Well, I believe you must start from the beginning; assume as if they have no, or an immature relationship with Jesus Christ. It seems harsh doesn’t it? But it’s actually the safest and most loving way you could teach them because those who truly aren’t in the faith will be exposed by the Gospel, and those who are being built up in anything else but Jesus Christ will see the truth from God’s Word on what He expects from His children; devotion to Christ.
How you do that is by prayer and by blanketing all your lessons with the love of Christ. The Apostle Paul often prayed that his readers would grasp the love of Christ in their lives by getting to know Him and dwelling on His love. It seems simple enough, and yet it’s the most profound lesson the world could ever know. Christ’s love is the power, motivation, and fuel for living the way God intends us to live. Apart from the love of Christ, we will choose to waste our lives by living to love and serve only ourselves. As Paul said in Ephesians 3:17-19, “And I pray that you, being rooted and established in love, may have power, together with all the Lord’s holy people, to grasp how wide and long and high and deep is the love of Christ, and to know this love that surpasses knowledge—that you may be filled to the measure of all the fullness of God.”
We also must make sure that we’re teaching Christ and not Christianity. They may seem to be the same from the surface, but One is the Lord and Savior of the world who, when served and followed, our lives can fully please God; and the other can turn into a religious set of rules, codes and mandates. When Christians serve Christ, God is honored and glorified; when Christians serve their religion, God is mocked. We must teach Christ and let His love compel our audience to love and serve Him with their lives. Paul said in 2 Corinthians 5:14-15, “For the love of Christ compels us, because we have concluded this: that One has died for all, therefore all have died; and He died for all, that those who live might no longer live for themselves but for Him who died for them and was raised again.” Christ’s love compels!
Have you ever heard the term “Don’t beat a dead horse”? It typically refers to a person who is elaborating on a topic that needs no more elaboration. However, in reference to our great Lord and Savior, that is simply impossible. Christ can never be exaggerated or elaborated enough. The most we could ever do with Christ is scratch the surface of His majesty, power and love.
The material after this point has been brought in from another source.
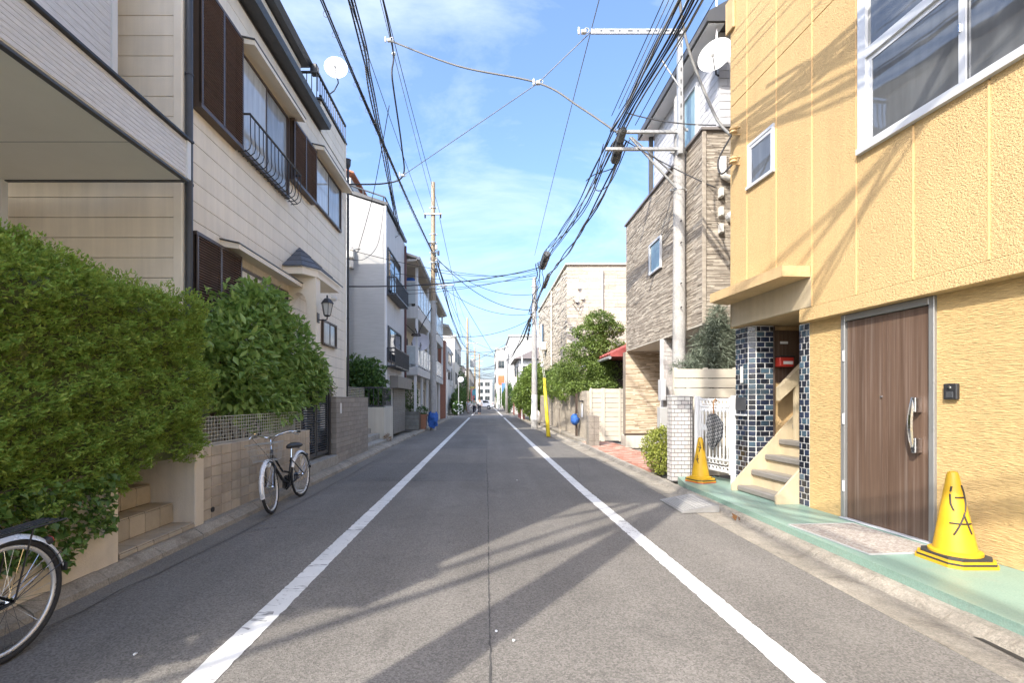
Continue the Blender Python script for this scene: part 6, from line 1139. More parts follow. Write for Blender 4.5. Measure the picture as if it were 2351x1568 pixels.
for p_, lab in ((J, 'cable clamp where guy wire and cross span meet'), (LN, 'white cable clamp at the bend of the service cable'), (A0, 'white tension clamp at the upper end of the cross span'), (AE - Vector((0.15, 0, 0.0)), 'tension clamp at the tip of the top steel arm')):
    q = thing('cable_clamp', lab, 'clamp', tuple(p_)); ob('body', MB().cbox(p_.x - 0.05, p_.x + 0.05, p_.y - 0.04, p_.y + 0.04, p_.z - 0.035, p_.z + 0.035, 0.01), M_IVORY, q); ob('shackle', MB().torus((p_.x + 0.06, p_.y, p_.z + 0.03), 0.05, 0.012, 'y', 10, 5), M_GALV, q); insul(q, (p_.x - 0.1, p_.y, p_.z - 0.05), None, 0.03)
cable('steel wire running over the top arm tip down the street', spl([(2.6, -8, 11.5), AE + Vector((0.02, 0, 0.1)), (2.45, 23.4, 8.9)]), 0.010, M_CABLEG)
# left-hand lines
for k, (x_, z0, z1) in enumerate(((-3.0, 10.6, 10.5), (-2.25, 10.6, 10.5))): cable(['high thin wire on the outer crossarm insulator', 'high thin wire on the inner crossarm insulator'][k], cat_pts((x_, -0.6, z0), (x_, 22.29, z1), 0.35), 0.009)
cable('highest thin wire dotted with white spacer balls', cat_pts((-2.62, -0.6, 12.3), (-2.62, 22.3, 11.0), 0.3), 0.009, M_CABLEG)
for y_ in (10.2, 12.9):
    q = thing('wire_spacer', ['upper', 'lower'][int(y_ > 11)] + ' white spacer ball on the highest thin wire', 'spacer', (-2.1, y_, 8)); ob('ball', MB().lathe([(0.001, -0.06), (0.05, -0.03), (0.06, 0.0), (0.05, 0.03), (0.001, 0.06)], 10, Matrix.Translation(Vector((-2.62, y_, np.interp(y_, [-0.6, 22.3], [12.3, 11.0]) - 4 * 0.3 * ((y_ + 0.6) / 22.9) * (1 - (y_ + 0.6) / 22.9))))), M_IVORY, q, smooth=True)
bundle('black messenger cable with hanger rings running to the tall pole', cat_pts((-2.75, -0.6, 8.2), (-2.66, 22.3, 8.75), 0.35, 26), [(0, 0), (0.0, -0.06), (0.03, -0.03)], 0.013, 1, M_CABLE, 0.01)
bundle('thick black cable bundle dropping to the siding building eave', spl([(-2.3, -0.75, 9.6), (-2.75, 9.35, 9.6), (-3.05, 12, 9.7), (-3.42, 15.5, 9.57), (-3.72, 19.4, 8.55)], 8), [(0, 0), (0.05, 0.04), (-0.05, -0.04), (0.02, -0.08)], 0.017, 1, M_CABLE, 0.02)
cable('service drop curving from the upper wires to the siding building meter', spl([(-2.62, 12.3, 9.4), (-3.6, 14.5, 8.0), (-4.7, 16.8, 7.05)]), 0.011); cable('slack thin wire hanging across the siding building end wall', spl([(-3.8, 16.9, 8.6), (-4.0, 16.8, 7.2), (-4.3, 16.0, 6.4), (-4.4, 14.3, 5.9)]), 0.010)
cable('black service cable from siding building eave to its meter box', spl([(-3.7, 19.0, 8.3), (-4.1, 17.5, 7.4), (-5.0, 16.85, 7.0)]), 0.014)
fan = Vector((2.5, 22.2, 7.9))
for k, (q, s_, r_) in enumerate((((-4.36, 14.4, 5.05), 0.25, 0.022), ((-2.55, 22.3, 7.75), 0.25, 0.013), ((-3.75, 20.8, 6.3), 0.2, 0.012), ((-3.75, 17.2, 5.6), 0.2, 0.010), ((-4.3, 14.4, 6.2), 0.3, 0.010), ((-3.75, 19.6, 6.9), 0.25, 0.010))):
    cable(['thick black cable crossing the street low to the beige house end', 'cable from the high closure straight to the tall utility pole', 'thin wire crossing to the siding building far corner', 'thin wire crossing to the siding building window rail', 'thin wire crossing to the beige house rear pipe', 'thin wire crossing to the siding building upper wall'][k], cat_pts(fan + Vector((0, 0, -0.1 * k)), q, s_), r_)
for k, (a_, b_, s_, r_) in enumerate((((-2.5, 22.4, 8.5), (2.36, 23.4, 6.1), 0.7, 0.018), ((-2.5, 22.4, 8.4), (2.4, 23.4, 6.9), 0.6, 0.014), ((-2.55, 22.4, 7.3), (2.36, 23.4, 5.9), 0.6, 0.012), ((-2.55, 22.4, 4.75), (2.4, 23.4, 5.7), 0.5, 0.013))):
    cable(['deepest sagging cable from the tall pole to the white-footed pole', 'upper sagging cable from the tall pole to the white-footed pole', 'middle sagging cable from the tall pole to the white-footed pole', 'lowest near-level cable between tall pole and white-footed pole'][k], cat_pts(a_, b_, s_), r_)
cable('cable drooping from the white-footed pole over to the cream building rack', cat_pts((2.44, 23.4, 6.2), (4.6, 23.85, 6.9), 0.15), 0.014); cable('thin slack wire from the white-footed pole into the pine', spl([(2.5, 23.4, 6.4), (3.4, 21, 4.9), (4.2, 19, 4.6)]), 0.009); cable('thin slack wire hanging down the cream building street wall', spl([(2.6, 23.4, 5.8), (3.3, 24, 5.4), (3.9, 22.5, 3.2)]), 0.009)
for k in range(2): cable('thin guy wire rising from the yellow guard tube', [Vector((2.39 + 0.06 * k, 19.05, 2.3)), Vector((2.36 + 0.10 * k, 23.2, 6.4 - 0.3 * k))], 0.010, M_IVORY, 'guy wires above the yellow guard')
q = thing('guy_insulator', 'white insulator knob on a thin guy wire', 'insulator', (2.39, 19.8, 3.2)); ob('knob', MB().lathe([(0.001, -0.07), (0.06, -0.03), (0.06, 0.03), (0.001, 0.07)], 8, Matrix.Translation((2.38, 19.75, 2.98))), M_WHITEM, q)
for k, (z0, z1, x0, s_) in enumerate(((10.4, 11.8, -2.3, 1.0), (8.6, 9.6, -2.5, 1.1), (8.0, 9.0, -2.45, 1.3), (7.1, 8.2, -1.7, 1.2), (8.8, 10.2, -2.6, 1.0))): cable(['highest', 'second', 'third', 'fourth', 'thickest'][k] + ' long wire between the tall pole and the second rusty pole', cat_pts((x0, 22.4, z0), (-2.5 + 0.1 * k, 62, z1), s_, 24), 0.018 if k == 4 else 0.012)
bundle('black cable rope with lashings running down the street from the tall pole', cat_pts((-2.5, 22.5, 8.2), (-2.55, 62, 8.6), 1.2, 26), [(0, 0), (0.06, 0.04)], 0.025)
bundle('service cable loop beside the tall pole at the apartments', spl([(-2.66, 22.3, 6.0), (-3.1, 22.2, 5.2), (-3.3, 22.0, 4.7), (-3.4, 21.8, 4.9)]), [(0, 0)], 0.02, wob=0)
t = ob('coiled_cable', MB().torus((-3.35, 21.7, 4.55), 0.22, 0.02, 'z', 18, 5).torus((-3.35, 21.7, 4.6), 0.19, 0.02, 'z', 18, 5).tube([(-3.75, 21.0, 5.0), (-3.4, 21.6, 4.65)], 0.02, 5), M_CABLE, label='coiled black cable slack hung below the apartments upper balcony', cat='cable')
for k in range(16):
    y_ = 44 + k * 4.5 + random.uniform(-1, 1); za, zb = random.uniform(5.0, 8.2), random.uniform(4.8, 7.6); cable('thin wire crossing the far end of the street between poles', cat_pts((-2.6, y_ + random.uniform(-4, 4), za), (2.3, y_ + random.uniform(-3, 3), zb), random.uniform(0.15, 0.7)), 0.012 + 0.00018 * y_, None, 'wires crossing the far street')
for k in range(4): cable('long thin wire running along beyond the second rusty pole', cat_pts((-2.3, 62, 8 + k * 0.9), (-2.4, 104, 9 + k * 0.9), 1.0), 0.02, None, 'wires beyond the second rusty pole')
cable('long slanting thin wire from the tall pole crossarm to far side', cat_pts((-1.65, 22.4, 7.1), (2.2, 52, 4.6), 0.1), 0.014); cable('wire from the distant pole back to the apartments eave', cat_pts((-3.1, 34, 7.0), (2.25, 52, 6.8), 0.3), 0.014)
cable('thick grey service cable drooping to the yellow house insulators', spl([(2.62, 6.4, 8.6), (3.0, 7.0, 7.2), (3.45, 7.0, 5.9), FY @ Vector((-0.24, 3.32, 5.40))]), 0.022, M_CABLEG); cable('black jumper cable hanging between the yellow insulators', spl([FY @ Vector((-0.24, 3.32, 5.4)), FY @ Vector((-0.36, 3.45, 5.1)), FY @ Vector((-0.33, 3.42, 4.88)), FY @ Vector((-0.22, 3.3, 4.98))]), 0.014)
cable('twisted wire from the arms over to the stone house roof terrace', cat_pts((2.95, 9.75, 7.6), (4.6, 8.95, 6.85), 0.08), 0.012); cable('thin wire slanting behind the concrete pole to the stone house boxes', cat_pts((2.9, 9.7, 7.0), (4.45, 8.9, 5.6), 0.05), 0.012)
# unseen wires, most added for the shadow stripes they cast on wall and road
bundle('cable trunk behind the viewer crossing from the near pole', cat_pts((-2.7, -0.7, 8.3), (2.9, -8, 7.6), 0.5), [(0, 0), (0.1, 0.06), (-0.1, 0.05), (0, -0.1)], 0.03); bundle('lower cable trunk crossing to the yellow side behind the viewer', cat_pts((-2.7, -0.7, 7.6), (2.8, -5, 7.0), 0.5), [(0, 0), (0.1, 0.06)], 0.03)
for k in range(2): bundle(['first', 'second'][k] + ' cable strand running back from the near pole', cat_pts((-2.75, -0.75, 8.2 + 0.7 * k), (-2.9, -24, 8.0 + 0.7 * k), 0.5), [(0, 0), (0.05, 0.05), (-0.05, 0.02)], 0.025)
for k, (a_, b_) in enumerate((((-2.75, -0.75, 8.6), (-7.5, -3.3, 7.6)), ((-2.75, -0.75, 7.9), (-7.0, -4.6, 7.0)), ((-2.75, -0.75, 7.3), (-6.5, -3.9, 6.4)), ((-2.75, -0.75, 9.4), (-8, -5.5, 8.2)))): bundle(['highest', 'second', 'lowest', 'slanting'][k] + ' unseen cable string added for its shadow, near pole to houses behind', cat_pts(a_, b_, 0.25), [(0, 0), (0.06, 0.03), (0, -0.07)], 0.024)
bundle('unseen cable string added for its slanting shadow, joining the black trunk overhead', cat_pts((0.6, -7, 8.4), (2.75, 6.2, 6.95), 0.1), [(0, 0), (0.06, 0.05), (-0.05, 0.07), (0.02, -0.08)], 0.02)
bundle('second unseen cable string added for its slanting shadow, joining the trunk', cat_pts((1.5, -7, 7.7), (2.8, 5.0, 6.93), 0.1), [(0, 0), (0.06, 0.05), (-0.05, 0.07)], 0.02)
for k, (z0, y1, z1) in enumerate(((10.8, 0.3, 7.4), (9.8, 1.2, 7.0), (11.5, -1.0, 7.6), (8.9, 1.8, 6.9))): bundle(['steepest', 'second', 'highest', 'flattest'][k] + ' unseen cable added for its shadow, near pole across to the black trunk', cat_pts((-2.7, -0.7, z0), (2.85, y1, z1), 0.2), [(0, 0), (0.05, 0.03)], 0.022)
# street clutter further down
def acunit(label, x, y, z, out=1):
    t = thing('air_conditioner', label, 'air conditioner', (x, y, z)); x0, x1 = (x, x + 0.3) if out > 0 else (x - 0.3, x)
    ob('case', MB().cbox(x0, x1, y, y + 0.78, z, z + 0.56, 0.02), M_IVORY, t); xf = x1 if out > 0 else x0
    ob('fan_grille', MB().torus((xf + 0.006 * out, y + 0.3, z + 0.28), 0.2, 0.012, 'x', 18, 5).torus((xf + 0.006 * out, y + 0.3, z + 0.28), 0.1, 0.01, 'x', 14, 5), M_GREYP, t); ob('pipe', MB().tube([(x0 + 0.1, y + 0.8, z + 0.3), (x0 + 0.05, y + 0.95, z + 0.3), (x0 + 0.05, y + 0.95, z + 2.0)], 0.035, 6), M_IVORY, t)
acunit('air conditioner on the apartments lower balcony slab', -4.3, 26.2, 3.08); acunit('air conditioner standing under the apartments by the doors', -4.35, 30.0, 0.06)
acunit('air conditioner at the white far house wall', -3.9, 48.2, 3.0); acunit('air conditioner hung on the cream building street wall', 4.16, 31.9, 5.0, -1); acunit('air conditioner on the hipped-roof house wall', 3.2, 48.4, 3.4, -1)
for k, (x_, y_, z_, w_, h_, m_, lab) in enumerate(((-3.0, 70.5, 3.2, 0.7, 1.8, mat('sign_white', (0.75, 0.75, 0.72), 0.5), 'white upright shop sign past the cream far house'), (2.45, 66, 2.6, 0.6, 1.4, mat('sign_blue', (0.12, 0.25, 0.5), 0.5), 'small blue upright sign at the tall white building'), (-2.9, 90, 3.0, 0.9, 1.2, mat('sign_yellow', (0.7, 0.55, 0.12), 0.5), 'small yellow sign beyond the white car'))):
    q = thing('shop_sign', lab, 'sign', (x_, y_, z_)); ob('panel', MB().cbox(x_ - w_ / 2, x_ + w_ / 2, y_, y_ + 0.15, z_, z_ + h_, 0.02), m_, q); ob('bracket', MB().tube([(x_ + (w_ / 2 if x_ > 0 else -w_ / 2), y_ + 0.07, z_ + h_ * 0.8), (x_ + (1.0 if x_ > 0 else -1.0), y_ + 0.07, z_ + h_ * 0.8)], 0.03, 5), M_GREYP, q)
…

We cannot exhaust the topic of Christ. Therefore, I say confidently, beat a dead horse! Go and try to exhaust the name and love of Jesus Christ. It’s a great exercise for us to do for our own spiritual welfare, and our young adults must grasp the importance of Jesus Christ in our day to day lives.
In our efforts to beat a dead horse, we should teach how Jesus Christ is our Great High Priest from Hebrews chapters 4-5; we should teach how it pleased God to have all the fullness dwell in Christ from Colossians 1; we should teach that to live is Christ and to die is gain from Philippians 1; we should teach how Christ came to fulfill God’s law for us from Matthew 5; we should teach that we should constantly fix our eyes and thoughts on Jesus from Hebrews 3, etc, etc, etc. The topic of Christ is all over the Word of God, and we must focus our eyes on Him and point others to Him until all we have left are devoted disciples of Jesus.
Obviously, this must be taken outside of our lessons and Bible studies; we must practice what we preach and love and follow Christ with our actions. Now be careful about this; it is vastly different than just doing our best to have Christ-like actions in our lives. When we do that, we’re forming our own version of the law. If we simply try to be like Christ in word and deed, we will always fall short. It’s the 10 Commandments all over again. Christ is God, and we are depraved, wretched beings.
When God revealed His law and His commandments to us (Old and New Testament), it was always meant to reveal our sin to us. By revealing that sin to us, His will for us was always to go to Christ for complete righteousness. We tend to understand that for salvation from our sins, but somewhere along the path of serving God, we fall away from Christ and attempt to bring God our own sin-stained sacrifices. As Isaiah 64 tells us, “all our righteous acts are like filthy rags”; we need Christ! I need Him the first day I recognize my sin, and I need Him every day following where I recognize my sin.
We must serve Jesus, and not the commands of God. God wants it that way! By serving Jesus in focus, love, devotion and service, His righteousness will be seen in us in God’s eyes and we’ll bear fruit that God will consider beautiful, acceptable and sweet-smelling. The sooner people grab onto this truth, the better, and the less time we waste trying to serve God with our own futility. By the time kids become young adults, it may seem like it’s too late in the game to start over at the beginning. However, if we don’t start with Christ, we will never understand what it takes to live profitable lives for God.
The last method I’ll give you is actually the most powerful one; and it’s prayer. Prayer must be utilized if we ever desire to truly follow Christ with our lives. If you desire to see your group of young adults go on for Christ, if you desire that for yourself, then we must get alone with God and cry out to Him for power from above. If we don’t, we’re relying on our own focus, our own love, our own strength and our own abilities. And if you know anything about yourself like I know about myself; I am capable of a lot on my own power, but none of it is good.
I’ll leave you with my life verse which God has revealed to me over and over again so as to focus me on the truth from His Word. It’s from the Apostle Paul once again in Colossians 2:6-7, and it states this, “So then, just as you received Christ Jesus as Lord, continue to live in Him, rooted and built up in Him, established in the faith as you were taught, and overflowing with thankfulness.” May we receive grace from God to trust Christ more!